If, by leave of the House, I may reply to the hon. and learned Gentleman, we are dealing in subsection (2,a) solely with the passage of unprepacked goods between the point of sale and the place to which they are being delivered. This is the extent of the coverage of this subsection.

The hon. and learned Gentleman said that if the evaporation was inevitable it was also foreseeable. But I think that there is a slight difference between evaporation or drainage which is unavoidable and that which is foreseeable. The word "unavoidable" introduces, I think, the possibility of an unknown factor entering into the matter. What we are here trying to do is to make clear, for the sake of the trader and the customer, the defence that the trader may make on account of evaporation which occurs between the point of sale of goods, like wet fish, and the customer's house to which those goods are delivered.

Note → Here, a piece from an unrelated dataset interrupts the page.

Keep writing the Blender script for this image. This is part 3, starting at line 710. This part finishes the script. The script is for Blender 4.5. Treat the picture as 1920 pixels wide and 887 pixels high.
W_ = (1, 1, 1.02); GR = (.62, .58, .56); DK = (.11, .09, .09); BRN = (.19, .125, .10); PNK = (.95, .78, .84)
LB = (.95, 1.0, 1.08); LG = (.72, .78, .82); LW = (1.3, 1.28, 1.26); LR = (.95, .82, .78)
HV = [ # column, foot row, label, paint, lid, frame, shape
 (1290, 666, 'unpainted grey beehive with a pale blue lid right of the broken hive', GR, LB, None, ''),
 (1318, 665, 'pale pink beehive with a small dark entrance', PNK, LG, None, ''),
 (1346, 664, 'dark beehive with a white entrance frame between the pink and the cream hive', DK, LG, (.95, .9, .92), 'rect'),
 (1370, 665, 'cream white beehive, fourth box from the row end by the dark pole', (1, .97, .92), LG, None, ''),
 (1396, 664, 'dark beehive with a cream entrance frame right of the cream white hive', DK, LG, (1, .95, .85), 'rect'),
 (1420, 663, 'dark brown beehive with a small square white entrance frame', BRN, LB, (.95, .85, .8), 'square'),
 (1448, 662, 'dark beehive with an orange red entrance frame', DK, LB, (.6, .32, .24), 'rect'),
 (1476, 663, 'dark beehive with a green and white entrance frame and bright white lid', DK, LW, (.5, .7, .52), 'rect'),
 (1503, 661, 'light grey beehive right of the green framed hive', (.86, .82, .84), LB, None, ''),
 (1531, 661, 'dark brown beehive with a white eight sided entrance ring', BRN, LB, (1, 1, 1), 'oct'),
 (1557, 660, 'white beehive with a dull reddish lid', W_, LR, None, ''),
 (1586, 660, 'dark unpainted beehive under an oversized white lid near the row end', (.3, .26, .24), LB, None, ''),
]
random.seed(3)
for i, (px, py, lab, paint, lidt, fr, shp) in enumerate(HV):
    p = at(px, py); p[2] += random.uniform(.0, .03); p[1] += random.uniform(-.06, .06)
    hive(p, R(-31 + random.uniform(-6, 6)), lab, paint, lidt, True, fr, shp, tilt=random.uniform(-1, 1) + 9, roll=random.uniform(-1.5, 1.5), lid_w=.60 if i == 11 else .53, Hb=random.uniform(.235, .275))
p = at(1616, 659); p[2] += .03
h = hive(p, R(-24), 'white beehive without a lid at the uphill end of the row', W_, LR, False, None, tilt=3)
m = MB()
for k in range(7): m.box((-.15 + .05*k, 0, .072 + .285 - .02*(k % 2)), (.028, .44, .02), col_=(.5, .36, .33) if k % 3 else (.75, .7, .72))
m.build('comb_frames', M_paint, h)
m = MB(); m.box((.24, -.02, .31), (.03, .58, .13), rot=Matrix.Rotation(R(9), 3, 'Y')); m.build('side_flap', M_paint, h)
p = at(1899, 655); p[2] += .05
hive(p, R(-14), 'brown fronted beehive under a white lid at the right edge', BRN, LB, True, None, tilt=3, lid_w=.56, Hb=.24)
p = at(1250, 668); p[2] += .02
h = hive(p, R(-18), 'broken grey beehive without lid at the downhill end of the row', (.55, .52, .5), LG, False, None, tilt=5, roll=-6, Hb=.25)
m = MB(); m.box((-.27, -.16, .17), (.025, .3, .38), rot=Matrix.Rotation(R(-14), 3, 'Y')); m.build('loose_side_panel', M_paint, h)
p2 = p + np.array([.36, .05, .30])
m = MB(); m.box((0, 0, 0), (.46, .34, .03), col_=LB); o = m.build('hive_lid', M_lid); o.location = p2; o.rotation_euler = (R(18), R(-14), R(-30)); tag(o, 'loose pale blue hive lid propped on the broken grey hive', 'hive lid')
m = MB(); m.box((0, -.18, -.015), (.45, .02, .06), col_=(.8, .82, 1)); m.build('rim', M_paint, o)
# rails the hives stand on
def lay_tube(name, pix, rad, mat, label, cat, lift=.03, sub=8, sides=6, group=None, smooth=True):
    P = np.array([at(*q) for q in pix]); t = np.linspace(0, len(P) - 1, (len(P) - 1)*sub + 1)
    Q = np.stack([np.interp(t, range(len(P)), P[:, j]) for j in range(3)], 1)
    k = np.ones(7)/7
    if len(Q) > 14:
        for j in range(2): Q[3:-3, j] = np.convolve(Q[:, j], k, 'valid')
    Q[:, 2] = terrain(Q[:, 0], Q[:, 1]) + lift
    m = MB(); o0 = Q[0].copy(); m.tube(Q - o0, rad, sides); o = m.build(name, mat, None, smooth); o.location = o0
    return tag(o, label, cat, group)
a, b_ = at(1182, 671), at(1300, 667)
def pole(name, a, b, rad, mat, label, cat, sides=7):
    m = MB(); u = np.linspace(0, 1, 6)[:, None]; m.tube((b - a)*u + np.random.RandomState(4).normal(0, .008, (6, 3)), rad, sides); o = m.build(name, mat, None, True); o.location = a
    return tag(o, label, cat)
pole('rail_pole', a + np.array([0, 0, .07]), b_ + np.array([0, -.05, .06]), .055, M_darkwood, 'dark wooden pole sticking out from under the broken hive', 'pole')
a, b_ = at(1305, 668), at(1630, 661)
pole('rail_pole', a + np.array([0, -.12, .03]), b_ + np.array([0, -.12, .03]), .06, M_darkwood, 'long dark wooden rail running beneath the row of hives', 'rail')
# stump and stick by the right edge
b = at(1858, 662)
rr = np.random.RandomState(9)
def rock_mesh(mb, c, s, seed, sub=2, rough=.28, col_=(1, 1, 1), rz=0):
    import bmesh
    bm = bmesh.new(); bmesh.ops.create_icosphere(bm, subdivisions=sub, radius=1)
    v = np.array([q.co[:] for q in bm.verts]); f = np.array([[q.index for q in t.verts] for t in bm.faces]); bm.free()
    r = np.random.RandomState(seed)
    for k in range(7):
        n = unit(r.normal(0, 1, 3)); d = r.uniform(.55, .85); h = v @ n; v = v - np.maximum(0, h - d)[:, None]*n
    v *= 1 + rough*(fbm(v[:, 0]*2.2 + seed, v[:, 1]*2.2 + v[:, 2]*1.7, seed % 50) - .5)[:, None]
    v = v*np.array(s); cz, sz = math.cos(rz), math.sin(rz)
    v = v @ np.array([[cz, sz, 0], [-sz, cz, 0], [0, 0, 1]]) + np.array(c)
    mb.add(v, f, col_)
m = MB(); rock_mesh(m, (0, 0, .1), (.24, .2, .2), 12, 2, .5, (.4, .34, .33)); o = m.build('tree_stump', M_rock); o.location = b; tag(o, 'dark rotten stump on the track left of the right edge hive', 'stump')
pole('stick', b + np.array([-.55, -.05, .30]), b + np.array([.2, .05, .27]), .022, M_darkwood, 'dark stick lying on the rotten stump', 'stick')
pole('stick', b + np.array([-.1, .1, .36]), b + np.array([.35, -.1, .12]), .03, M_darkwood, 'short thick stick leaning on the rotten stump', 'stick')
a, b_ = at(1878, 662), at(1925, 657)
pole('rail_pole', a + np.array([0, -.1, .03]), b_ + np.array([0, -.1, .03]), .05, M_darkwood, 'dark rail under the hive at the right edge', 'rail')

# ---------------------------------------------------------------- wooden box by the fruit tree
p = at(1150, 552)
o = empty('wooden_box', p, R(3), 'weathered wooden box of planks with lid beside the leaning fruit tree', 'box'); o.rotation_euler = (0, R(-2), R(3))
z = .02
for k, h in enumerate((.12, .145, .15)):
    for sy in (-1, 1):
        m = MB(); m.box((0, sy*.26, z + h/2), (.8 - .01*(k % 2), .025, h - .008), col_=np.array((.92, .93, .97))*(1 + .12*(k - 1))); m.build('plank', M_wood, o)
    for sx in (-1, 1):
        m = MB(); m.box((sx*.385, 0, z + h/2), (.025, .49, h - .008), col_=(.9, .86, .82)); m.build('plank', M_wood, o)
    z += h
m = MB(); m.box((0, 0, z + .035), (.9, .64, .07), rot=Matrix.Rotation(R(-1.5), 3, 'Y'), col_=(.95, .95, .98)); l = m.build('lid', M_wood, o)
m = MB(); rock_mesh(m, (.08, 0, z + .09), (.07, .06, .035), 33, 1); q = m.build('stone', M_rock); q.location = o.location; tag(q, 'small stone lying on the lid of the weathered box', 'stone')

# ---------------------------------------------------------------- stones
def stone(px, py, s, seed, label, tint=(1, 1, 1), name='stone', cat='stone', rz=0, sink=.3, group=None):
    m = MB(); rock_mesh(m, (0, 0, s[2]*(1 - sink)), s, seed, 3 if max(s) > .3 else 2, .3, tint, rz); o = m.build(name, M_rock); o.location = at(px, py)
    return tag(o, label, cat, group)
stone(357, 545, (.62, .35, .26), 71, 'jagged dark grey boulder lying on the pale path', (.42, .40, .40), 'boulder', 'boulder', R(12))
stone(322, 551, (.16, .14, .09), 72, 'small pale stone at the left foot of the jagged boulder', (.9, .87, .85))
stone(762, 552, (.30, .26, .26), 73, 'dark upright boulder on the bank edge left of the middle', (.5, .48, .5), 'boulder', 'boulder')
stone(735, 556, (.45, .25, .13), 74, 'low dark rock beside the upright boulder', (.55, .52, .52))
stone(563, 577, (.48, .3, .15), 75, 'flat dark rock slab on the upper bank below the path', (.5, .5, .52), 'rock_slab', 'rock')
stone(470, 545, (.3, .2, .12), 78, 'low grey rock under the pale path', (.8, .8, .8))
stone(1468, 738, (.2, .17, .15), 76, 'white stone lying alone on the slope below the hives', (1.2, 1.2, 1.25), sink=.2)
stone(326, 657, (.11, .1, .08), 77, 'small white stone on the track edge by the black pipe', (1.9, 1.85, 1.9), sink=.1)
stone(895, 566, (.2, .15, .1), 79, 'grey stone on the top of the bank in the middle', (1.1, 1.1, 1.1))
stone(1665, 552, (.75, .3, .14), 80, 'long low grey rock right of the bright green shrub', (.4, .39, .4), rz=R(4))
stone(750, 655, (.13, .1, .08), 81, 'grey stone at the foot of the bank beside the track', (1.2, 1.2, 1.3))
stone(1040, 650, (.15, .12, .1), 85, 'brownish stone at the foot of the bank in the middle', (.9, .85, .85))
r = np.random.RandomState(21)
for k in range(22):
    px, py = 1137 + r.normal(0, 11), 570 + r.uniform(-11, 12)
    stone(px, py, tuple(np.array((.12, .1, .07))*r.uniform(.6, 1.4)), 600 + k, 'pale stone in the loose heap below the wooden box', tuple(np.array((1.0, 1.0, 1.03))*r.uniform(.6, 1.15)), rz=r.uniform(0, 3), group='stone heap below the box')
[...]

It was suggested to us during the earlier passage of the Bill through this House that the wording of subsections (1) and (2) of Clause 26 were not sufficiently clear, and it was also suggested to us by some people that they were less clear and less reasonable than, for example, subsections (2) and (3) of Section 12 of the Sale of Food (Weights and Measures) Act, 1926. I expect hon. Members have seen that in another place Lord Merrivale quoted two examples in 1960—in one case where a conviction was obtained and in another case where a conviction very rightly was not obtained.

The point here is quite simply that if the loss of weight is due to circumstances which are unavoidable, in the sense of being wholly outside the control of the seller, and is due to events which he could not reasonably foresee, then there is a defence—

It being Ten o'clock, the debate stood adjourned.